Für die Herstellung von Chemikalien und Treibstoffen aus Kohlendioxid muss das Gas mit Wasserstoff synthetisiert werden. Auf diese Weise lassen sich Methanol und andere Kohlenwasserstoffe gewinnen, die anschließend als Grundstoffe in der chemischen Industrie und als synthetische Treibstoffe eingesetzt werden können. Ein entsprechendes Pilotprojekt wird zum Beispiel in einer Raffinerie in Schleswig-Holstein geplant. Setzt die chemische Industrie ihre bereits angekündigten CCU-Projekte um, könnte der Sektor im Jahr 2030 weltweit schätzungsweise fünf Millionen Tonnen abgeschiedenes Kohlendioxid für die Treibstoffherstellung verwenden. Knapp die Hälfte der angekündigten Projekte befindet sich zum jetzigen Zeitpunkt allerdings noch in einer frühen Entwicklungsphase, und vielerorts fehlen die Pipelines und andere Infrastrukturen zum Transport von Wasserstoff und Kohlendioxid.
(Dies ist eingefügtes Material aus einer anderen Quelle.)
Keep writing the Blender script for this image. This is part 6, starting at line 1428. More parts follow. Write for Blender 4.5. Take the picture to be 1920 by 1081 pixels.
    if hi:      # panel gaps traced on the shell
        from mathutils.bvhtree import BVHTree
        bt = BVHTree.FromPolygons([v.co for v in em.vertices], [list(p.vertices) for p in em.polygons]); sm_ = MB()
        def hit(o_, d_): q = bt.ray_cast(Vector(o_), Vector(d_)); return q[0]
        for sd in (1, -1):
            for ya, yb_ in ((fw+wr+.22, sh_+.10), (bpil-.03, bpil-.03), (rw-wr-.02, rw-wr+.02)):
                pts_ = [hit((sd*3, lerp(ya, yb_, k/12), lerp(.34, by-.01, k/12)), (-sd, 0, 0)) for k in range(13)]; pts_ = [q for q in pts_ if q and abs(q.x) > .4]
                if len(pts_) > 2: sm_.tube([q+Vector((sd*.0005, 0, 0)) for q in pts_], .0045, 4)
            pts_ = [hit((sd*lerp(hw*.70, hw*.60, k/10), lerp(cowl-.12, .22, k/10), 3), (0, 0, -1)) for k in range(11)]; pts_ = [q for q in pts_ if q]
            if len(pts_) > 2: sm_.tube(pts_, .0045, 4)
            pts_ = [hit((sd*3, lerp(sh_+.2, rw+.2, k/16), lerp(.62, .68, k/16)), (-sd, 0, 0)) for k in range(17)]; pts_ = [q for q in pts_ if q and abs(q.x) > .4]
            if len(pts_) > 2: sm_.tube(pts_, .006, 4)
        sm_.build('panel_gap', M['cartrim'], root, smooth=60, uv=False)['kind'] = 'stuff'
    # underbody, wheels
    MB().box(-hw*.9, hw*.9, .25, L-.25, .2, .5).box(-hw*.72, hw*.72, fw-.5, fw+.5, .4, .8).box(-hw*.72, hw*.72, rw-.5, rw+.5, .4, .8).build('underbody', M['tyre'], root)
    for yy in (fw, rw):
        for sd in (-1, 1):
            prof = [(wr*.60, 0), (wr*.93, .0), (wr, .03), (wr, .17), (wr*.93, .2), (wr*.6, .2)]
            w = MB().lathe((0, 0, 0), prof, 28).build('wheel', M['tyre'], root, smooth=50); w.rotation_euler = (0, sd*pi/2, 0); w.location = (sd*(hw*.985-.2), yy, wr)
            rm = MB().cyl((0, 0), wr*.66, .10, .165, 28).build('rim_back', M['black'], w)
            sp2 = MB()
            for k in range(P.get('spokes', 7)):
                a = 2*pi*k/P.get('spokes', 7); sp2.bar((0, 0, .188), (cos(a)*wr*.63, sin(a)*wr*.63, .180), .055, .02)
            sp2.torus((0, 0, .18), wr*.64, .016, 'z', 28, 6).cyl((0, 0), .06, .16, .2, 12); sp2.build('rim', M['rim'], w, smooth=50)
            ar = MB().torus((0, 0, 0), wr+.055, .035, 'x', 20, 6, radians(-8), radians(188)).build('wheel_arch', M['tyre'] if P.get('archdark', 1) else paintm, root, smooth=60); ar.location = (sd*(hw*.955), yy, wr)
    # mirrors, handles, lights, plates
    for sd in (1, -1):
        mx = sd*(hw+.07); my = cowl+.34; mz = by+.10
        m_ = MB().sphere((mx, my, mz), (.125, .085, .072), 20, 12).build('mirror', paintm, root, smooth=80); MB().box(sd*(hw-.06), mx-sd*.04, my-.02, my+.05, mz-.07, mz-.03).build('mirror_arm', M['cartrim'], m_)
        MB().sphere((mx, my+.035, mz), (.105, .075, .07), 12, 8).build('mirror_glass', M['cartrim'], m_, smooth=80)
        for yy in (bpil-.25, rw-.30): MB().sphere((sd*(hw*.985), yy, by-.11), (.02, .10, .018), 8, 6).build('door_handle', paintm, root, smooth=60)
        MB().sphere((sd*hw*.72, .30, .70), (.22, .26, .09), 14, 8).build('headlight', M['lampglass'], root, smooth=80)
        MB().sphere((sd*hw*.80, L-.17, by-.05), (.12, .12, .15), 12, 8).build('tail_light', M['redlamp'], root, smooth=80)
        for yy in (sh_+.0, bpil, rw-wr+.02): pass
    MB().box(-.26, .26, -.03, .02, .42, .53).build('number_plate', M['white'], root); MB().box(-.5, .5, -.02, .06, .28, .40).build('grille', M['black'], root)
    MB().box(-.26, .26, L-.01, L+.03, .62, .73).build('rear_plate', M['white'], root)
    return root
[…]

Emissionsbilanz: Die Details entscheiden

Die Emissionsbilanzen der verschiedenen Verfahren zur Kohlendioxid-Weiterverarbeitung sind nur schwer zu durchschauen. Klimaneutral sind die entstehenden Produkte nur dann, wenn das verwendete Kohlendioxid aus der Atmosphäre stammte, grüner Wasserstoff verwendet wurde und alle Herstellungsprozesse mit Energie aus erneuerbaren Quellen gespeist wurden. Doch selbst unter diesen Voraussetzungen kann die Kohlendioxid-Weiterverarbeitung nur in wenigen Ausnahmefällen als dauerhafte Entnahmemethode bezeichnet werden – so zum Beispiel, wenn die hergestellten Produkte über einen klimarelevanten Zeitraum (länger als 100 Jahre) genutzt oder wiederverwertet werden und den enthaltenen Kohlenstoff auch so lange speichern. Beides ist jedoch nur sehr selten der Fall.
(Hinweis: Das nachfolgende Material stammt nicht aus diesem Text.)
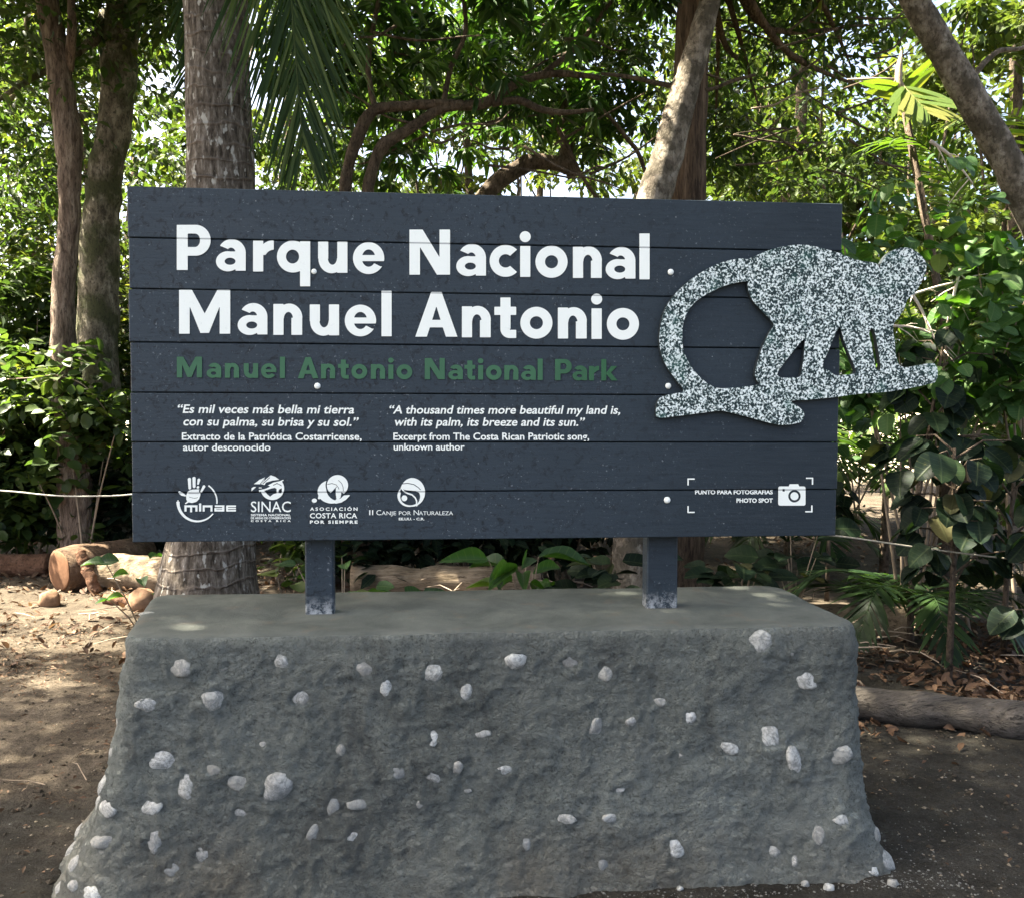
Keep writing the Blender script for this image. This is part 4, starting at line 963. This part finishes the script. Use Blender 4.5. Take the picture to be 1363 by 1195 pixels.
# ------------------------------------------------------------------ the wood behind
def far_tree(seed, h, rad, dens):
    global RNG
    RNG = np.random.default_rng(seed)
    root = empty('forest_tree', (0, 0, 0), 'leafy tree in the sunlit wood behind the sign', 'tree', 'trees of the wood behind')
    vols = []
    for k in range(8):
        a = RNG.random()*6.283; r = rad*.55*RNG.random()**.5; z = h*(.30+.62*RNG.random())
        vols.append((math.cos(a)*r, math.sin(a)*r, z, rad*(.35+.25*RNG.random()), rad*(.35+.25*RNG.random()), rad*(.25+.2*RNG.random())))
    o, C = crown('crown', vols, dens, 30, .34, .17, .10, T_FAR, LM_FAR, root, keep=False)
    m = MB(); P = [Vector((0, 0, -.2)), Vector((.05, 0, h*.3)), Vector((-.1, .1, h*.6)), Vector((0, .05, h*.85))]
    m.tube([Vector(p) for p in smooth_path(P, 4)], list(np.linspace(.17, .05, 13)), 10, .15, seed); limbs(m, P[1], .07, C, 16, seed)
    m.build('trunk', BARK_MANGO, root); return root
def copy_tree(o, loc, rz, s, label=None):
    c = o.copy(); COL.objects.link(c); c.location = loc; c.rotation_euler = (0, 0, rz); c.scale = (s, s, s)
    if label: c['label'] = label
    for ch in list(o.children):
        q = ch.copy(); COL.objects.link(q); q.parent = c
    return c
far = [far_tree(31, 8.0, 2.6, 190), far_tree(32, 6.5, 2.4, 160), far_tree(33, 9.5, 2.5, 200)]
spots = [(-7.2,8.2,.8,0),(-4.6,10.5,.95,1),(-2.2,9.2,.8,2),(.2,11.0,.9,0),(2.6,9.4,.85,1),(5.0,9.0,.95,2),(7.4,8.0,.9,0),
         (-9.5,11.0,1.0,2),(-6.6,13.5,1.05,0),(-1.2,14.5,.9,1),(2.0,15.0,.9,2),(5.6,13.0,1.1,0),(9.0,12.0,1.1,1),(12.0,15.0,1.2,2),(-12.5,15.5,1.2,0),(8.0,17.5,1.1,0),(-4,19,.9,2),(4.2,19.5,1.0,1)]
used = set()
for i, (x, y, s, k) in enumerate(spots):
    lo = Vector((x, y, gz(x, y)-.05))
    if k not in used:
        used.add(k); far[k].location = lo; far[k].scale = (s, s, s); far[k].rotation_euler = (0, 0, i*1.3)
    else: copy_tree(far[k], lo, i*1.3, s)
RNG = np.random.default_rng(77)

# bushes and undergrowth
def bush(name, loc, r, h, nc, per, L, Wd, tmpl, mat, label, stems=6, group=None, droop=.2, clump=.16, low=.12):
    root = empty(name, loc, label, 'bush', group); c = Vector(loc)
    vols = [(c.x+r*.5*math.cos(a), c.y+r*.4*math.sin(a), c.z+h*(low+.1+.75*RNG.random()), r*.62, r*.55, h*.26) for a in RNG.random(7)*6.283]
    C = in_vols(vols, nc); P, D, N, t = sprays(C, per, clump, droop, .6)
    k = keep_mask(P); P, D, N, t = P[k], D[k], N[k], t[k]
    sc = 1+.35*(RNG.random(len(P))*2-1)
    link('foliage', leaf_mesh('foliage', P, D, N, L*sc, Wd*sc, t, tmpl, mat), None, root)
    m = MB()
    for i in range(stems):
        tgt = Vector(C[RNG.integers(len(C))]); s = c+Vector((RNG.normal()*.08, RNG.normal()*.08, -.03))
        pts = [Vector(p) for p in smooth_path([s, s.lerp(tgt, .4)+Vector((0, 0, .12)), tgt], 4)]
        m.tube(pts, list(np.linspace(.014, .004, len(pts))), 5, 0, i, False)
    m.build('stem', TWIG, root); return root
def gp(px, Y, dz=0.0):
    p = at(px, 600, Y); return (p.x, p.y, gz(p.x, p.y)+dz)
bush('undergrowth_bush', gp(30, 6.2), 1.1, 3.1, 420, 12, .12, .075, T_MID, LM_TREE, 'tall dim bush at the far left between the photo edge and the slender trunk')
bush('undergrowth_bush', gp(-60, 5.6), 1.0, 2.0, 260, 12, .12, .07, T_MID, LM_TREE, 'dim broad leaved bush cut by the left edge of the photo')
bush('undergrowth_bush', gp(120, 5.3), .45, 2.0, 90, 10, .12, .085, T_ROUND, LM_TREE, 'dark leathery leaved bush hugging the slender trunk left of the sign')
bush('undergrowth_bush', gp(185, 6.9), .9, 2.3, 240, 12, .12, .07, T_MID, LM_TREE, 'green bush beyond the stout trunk, just past the left end of the sign')
bush('undergrowth_bush', gp(60, 7.4), 1.3, 3.2, 340, 14, .12, .07, T_FAR, LM_FAR, 'bright bush further back at the far left')
bush('undergrowth_bush', gp(470, 6.6), 1.2, 2.6, 300, 14, .13, .05, T_MID, LM_TREE, 'green bush seen over the boards beneath the crooked branches')
bush('undergrowth_bush', gp(330, 7.2), 1.0, 2.7, 260, 14, .12, .06, T_MID, LM_FAR, 'light green bush right behind the palm trunk')
bush('undergrowth_bush', gp(700, 8.2), 1.4, 2.4, 260, 14, .13, .06, T_MID, LM_FAR, 'yellow green bush in the bright gap over the middle of the boards')
bush('undergrowth_bush', gp(800, 6.4), .9, 2.6, 240, 14, .11, .06, T_MID, LM_TREE, 'shaded bush left of the pale leaning trunk')
bush('undergrowth_bush', gp(1000, 6.0), 1.1, 2.9, 330, 14, .10, .055, T_MID, LM_TREE, 'shaded small leaved bush right of the upright brown trunk')
bush('undergrowth_bush', gp(1130, 7.5), 1.5, 3.6, 360, 14, .12, .06, T_MID, LM_TREE, 'tall bush far behind the right end of the sign')
bush('undergrowth_bush', gp(1300, 6.5), 1.5, 3.6, 360, 14, .12, .07, T_MID, LM_FAR, 'sunny bush behind the steeply leaning grey trunk')
# brighter round-leaved shrub above the monkey
bush('sea_grape_shrub', gp(1215, 2.9), .85, 2.0, 95, 7, .12, .10, T_SEAG, LM_BROAD, 'broad round leaved green shrub behind the monkey head', 9, None, .35, .18, .66)
bush('sea_grape_shrub', gp(1385, 2.4), .5, 1.75, 55, 7, .13, .10, T_SEAG, LM_BROAD, 'round leaved green shrub under the leaning grey trunk, at the right edge', 7, None, .35, .18, .5)
# dark sapling in front, its bare stem standing in the leaf litter
def sapling(px, py, h, spread, n, L, label, Yoff=0.0, stemw=.02, low=.35, bend=0.0):
    g = at_z(px, py, 0); root = empty('leathery_sapling', (g.x, g.y, 0), label, 'sapling'); m = MB()
    top = g+Vector((bend, 0, h)); m.tube([g+Vector((0,0,-.05)), g+Vector((.01,0,h*.4)), top], [stemw, stemw*.8, stemw*.4], 9, .1, px)
    P = []; D = []; N = []
    for i in range(n):
        f = low+(1-low)*(i+.5)/n; b = g+Vector((bend*f, 0, h*f)); a = i*2.4+RNG.random(); r = spread*(.35+.65*RNG.random())
        e = b+Vector((math.cos(a)*r, math.sin(a)*r*.8, .06+.1*RNG.random())); m.tube([b, b.lerp(e, .5)+Vector((0,0,.05)), e], [.007,.006,.004], 5, 0, 0, False)
        for q in range(4):
            P.append(tuple(b.lerp(e, .55+.15*q))); aa = a+RNG.normal()*.9; D.append((math.cos(aa), math.sin(aa), -.55-.5*RNG.random())); N.append((RNG.normal()*.35, -.35+RNG.normal()*.35, 1))
    m.build('stem', BARK_MANGO, root); P, D, N = np.array(P), np.array(D), np.array(N)
    sc = .75+.5*RNG.random(len(P))
    link('foliage', leaf_mesh('foliage', P, D, N, L*sc*.82, L*.66*sc, RNG.random(len(P)), T_SEAG, LM_DARK), None, root)
sapling(1262, 908, 1.3, .36, 20, .20, 'dark leathery leaved sapling with a bare stem behind the nearest log on the right', low=.38)
sapling(1210, 860, 1.95, .34, 13, .21, 'tall dark sapling with big glossy leaves below the monkey branch', low=.55, bend=.18)
sapling(1335, 870, 1.3, .38, 15, .19, 'dark leathery sapling near the right edge behind the rope', low=.3, bend=.05)
sapling(1390, 930, 1.0, .3, 9, .18, 'dark low sapling half out of the photo at the right edge', low=.25)
sapling(1100, 800, 1.0, .3, 10, .17, 'small dark sapling just past the lower right corner of the boards', low=.5)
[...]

In der Regel werden CCU-Produkte nur wenige Wochen oder Monate alt und setzen den enthaltenen Kohlenstoff während ihrer Nutzung oder aber bei ihrer Entsorgung wieder in Form von Kohlendioxid frei – beispielsweise, wenn der synthetische Kraftstoff in Schiffsmotoren oder in Flugzeugturbinen verbrannt wird. Die Klimabilanz der Kraftstoffe ist nur dann ausgeglichen, wenn für ihre Herstellung ebenso viel Kohlendioxid der Atmosphäre entnommen wird, wie durch die Herstellung und Verbrennung an Emissionen entsteht.
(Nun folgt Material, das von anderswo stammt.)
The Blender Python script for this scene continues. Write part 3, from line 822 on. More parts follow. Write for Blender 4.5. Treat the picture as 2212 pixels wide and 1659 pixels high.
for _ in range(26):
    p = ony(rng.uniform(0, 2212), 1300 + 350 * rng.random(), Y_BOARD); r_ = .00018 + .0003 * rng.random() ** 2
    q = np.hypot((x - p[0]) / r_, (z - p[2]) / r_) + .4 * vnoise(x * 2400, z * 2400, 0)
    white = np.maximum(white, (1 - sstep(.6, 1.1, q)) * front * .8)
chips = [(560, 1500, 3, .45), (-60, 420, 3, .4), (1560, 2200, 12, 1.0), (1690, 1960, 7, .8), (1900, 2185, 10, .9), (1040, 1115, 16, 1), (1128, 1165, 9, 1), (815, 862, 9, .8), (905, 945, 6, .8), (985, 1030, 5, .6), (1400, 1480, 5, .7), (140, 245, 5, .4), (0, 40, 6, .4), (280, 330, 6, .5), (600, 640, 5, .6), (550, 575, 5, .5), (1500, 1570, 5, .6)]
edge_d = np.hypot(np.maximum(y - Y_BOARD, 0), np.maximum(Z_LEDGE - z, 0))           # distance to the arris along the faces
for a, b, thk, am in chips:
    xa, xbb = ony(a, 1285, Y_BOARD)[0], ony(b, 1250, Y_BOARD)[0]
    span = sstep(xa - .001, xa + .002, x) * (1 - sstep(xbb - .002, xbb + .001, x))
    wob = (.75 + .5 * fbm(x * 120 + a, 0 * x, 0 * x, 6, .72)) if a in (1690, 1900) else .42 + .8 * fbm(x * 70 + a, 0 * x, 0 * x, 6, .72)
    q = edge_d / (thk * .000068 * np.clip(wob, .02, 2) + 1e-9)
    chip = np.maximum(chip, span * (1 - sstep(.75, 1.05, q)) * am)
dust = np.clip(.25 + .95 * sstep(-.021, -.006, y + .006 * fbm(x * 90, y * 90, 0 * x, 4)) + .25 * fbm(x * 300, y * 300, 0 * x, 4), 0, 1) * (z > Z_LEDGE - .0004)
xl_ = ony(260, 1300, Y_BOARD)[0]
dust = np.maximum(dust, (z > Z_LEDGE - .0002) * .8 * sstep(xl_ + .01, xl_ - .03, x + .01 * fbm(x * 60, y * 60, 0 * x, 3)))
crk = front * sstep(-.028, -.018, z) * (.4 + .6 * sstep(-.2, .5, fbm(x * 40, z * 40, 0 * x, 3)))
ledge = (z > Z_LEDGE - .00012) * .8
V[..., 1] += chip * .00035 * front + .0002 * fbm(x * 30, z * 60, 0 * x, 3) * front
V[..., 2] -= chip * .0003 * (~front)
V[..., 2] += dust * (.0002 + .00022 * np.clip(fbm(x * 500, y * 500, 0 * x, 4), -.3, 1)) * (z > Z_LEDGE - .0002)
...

Stammt das in CCU-Produkten verwendete Kohlendioxid aus Erdöl, Erdgas oder Kohle, entstehen auf lange Sicht sogar neue Emissionen. Das bedeutet: Nur einige wenige der bislang bekannten und angewandten CCU-Technologien führen am Ende tatsächlich zu einer Entnahme von Kohlendioxid. Die IEA geht in ihrem Entwicklungsszenario für ein Erreichen der Kohlendioxidneutralität im Jahr 2050 davon aus, dass im Jahr 2030 nur etwa fünf Prozent des abgeschiedenen Kohlendioxids tatsächlich weiterverarbeitet werden. Der überwiegende Teil des Treibhausgases müsste demnach im Untergrund gespeichert werden.

Abb. 8.11: nach Deutscher Bundestag, 2022

Abb. 8.11 > Abgeschiedenes Kohlendioxid und vor allem der darin enthaltene Kohlenstoff lassen sich für eine Vielzahl von Anwendungen nutzen. Um eine klimawirksame Wirkung zu erzielen, müssen das Gas oder der Kohlenstoff aber so weiterverarbeitet werden, dass sie nicht mehr in die Atmosphäre entweichen können.